La Chine et l’Inde en Afrique : de nouvelles relations Sud-Sud
II est intéressant de remarquer que Chine, Inde et Afrique sont trois entités comparables en terme de volume de PIB et de population. D’ailleurs, de nombreux travaux sur la « Chinafrique » et à un degré moindre l’Indafrique » augmentent à la mesure des relations entre les trois ensembles. Multipolarisation, basculement de la richesse et de la puissance géopolitique vers les deux géants d’Asie sont des éléments majeurs qui prouvent l’obsolescence des théories libérales classiques de l’interdépendance Nord/Sud.
La domination de la Chine et de l’Inde en termes de puissance géopolitique (qui englobe enjeux économiques, militaires et diplomatiques) peut faire conclure à une forme de néocolonialisme. La priorité de la présence en Afrique de la Chine et de l’Inde reste en effet l’accès aux ressources du sous-sol(hydrocarbures et mines) et du sol (terres arables et forêts). Dans cette optique, IDE, concessions et contrats bilatéraux avec les Etats africains ne feraient que servir les besoins des deux géants asiatiques cherchant à asseoir leur puissance en Afrique, mondialisée mais peu mondialisatrice et encore marquée par le post-colonialisme, question qui ne se pose même plus pour la Chine et l’Inde.

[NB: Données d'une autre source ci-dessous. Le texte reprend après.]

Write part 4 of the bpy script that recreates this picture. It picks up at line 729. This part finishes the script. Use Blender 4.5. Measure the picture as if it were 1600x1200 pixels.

Pourtant il serait simpliste de réduire ces relations transcontinentales à une nouvelle forme de colonialisme Sud-Sud, car l’embellie économique de l’Afrique, bien qu’occultée par la focalisation sur les zones de crises, est réelle. Facteurs endogènes (mesures d’assainissement, montée d’une classe moyenne, extension des marchés urbains…) et exogènes (augmentation des IDE, réduction du poids de la dette, montée du prix des matières premières…) expliquent ce phénomène, largement nuancé par le nombre de régimes rentiers qui perdurent, la faible diversification du tissu productif, le peu de dynamique intersectorielle et le chômage croissant des jeunes. Par ailleurs, les relations entre les Etats africains et la Chine ou l’Inde diffèrent largement entre les pays pétroliers (économies de rente qui deviennent de véritables partenaires), la puissance régionale semi-industrialisée du Sud (premier partenaire africain de l’Inde), les économies agro-industrielles à forte croissance où les diasporas asiatiques sont anciennes et les « angles morts » du développement pris dans le piège du land-grabbing.
On peut aussi considérer que l’émergence des puissances asiatiques en Afrique créé de nombreux espaces de liberté pour les Etats africains en leur donnant notamment de nouvelles capacités de financement.
Dans un horizon à vingt ans, la réponse peut être en faveur de l’accumulation productive pour l’Afrique.
Le continent disposera d’un capital naturel important et pourrait être le nouvel atelier du monde face à une Chine vieillissante et dont les coûts de production vont augmenter. Cette analyse ne doit bien sûr pas occulter l’incertitude démographique et politique qui caractérise encore les régimes africains très instables.